Well, as you may imagine, we are pretty durn tired by now.

We run to get to the little train at the appointed time and there is a large group of people all waiting to get on. We join in, and are stopped by the train driver. He will not let us on. Once I realized what he was saying, I begged -- literally -- on my knees - in tears - for him to take us, and all three kids (as soon as they realized what was going on) immediately started screaming (and I mean screaming) in anguish. The guy's heart must have been made of stone. The little train, full of retired Scots, pulled merrily away, leaving a heap of sobbing children (and their mother) behind.

I think that was when I lost all hope - we had soldiered bravely to this point - but what else could we do? These kids really and honestly, physically, could NOT make it back down that mountain -- they had already walked at least 4-5 miles that day. How much can you expect from a toddler and a 5 and 7 year old? We had to go back into the ticket seller to ask for advice.... Guess what it was? "Marche" (i.e. walk)

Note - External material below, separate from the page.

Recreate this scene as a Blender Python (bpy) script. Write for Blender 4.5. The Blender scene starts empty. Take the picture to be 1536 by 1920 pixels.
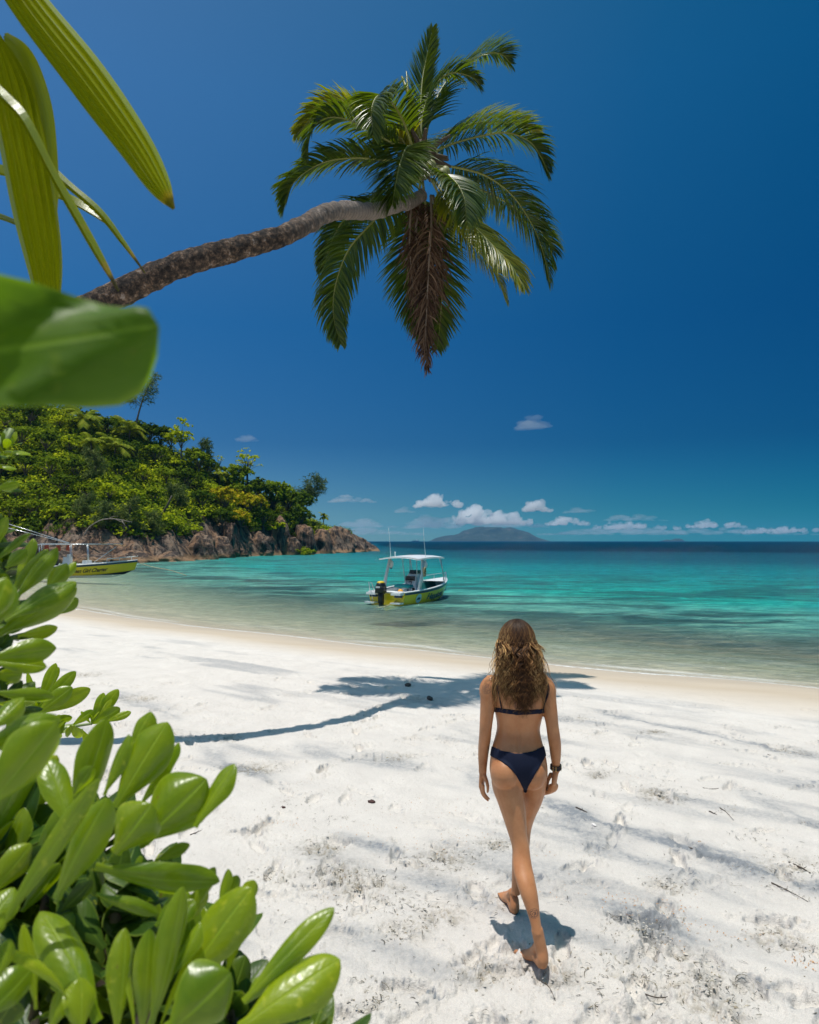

Oh, have I mentioned yet that this entire day was cold, gloomy and raining on and off? Well, after begging some more they managed to call a cab for me - that's not it. The cabbie couldn't understand my feeble attempts to explain where I lived. My three soggy children and I were ejected at the nearest bus stop and we managed to get home alive. What a day - and what a long blog!!!! Love to all, Rebecca

1 comment:

Anonymous said...

Mike's suggestions- get 2 or 3 taxi cab drivers names and numbers and try to get to know them- meaning use them over and over. Keep their phone numbers on you at all times. Carry directions in french on you that has your home address and general directions on how to get you there from main roads. Carry business cards of places you could go in a pinch that may be on a bus route or close to home with their address' and phone #'s. Mike said he carries the business card of the hotel he's currently staying at with driving directions in case the cabbie doesn't know where it is. Beckie- you are a great writer. My heart was breaking when the bus driver denied you. I love hearing about your adventures.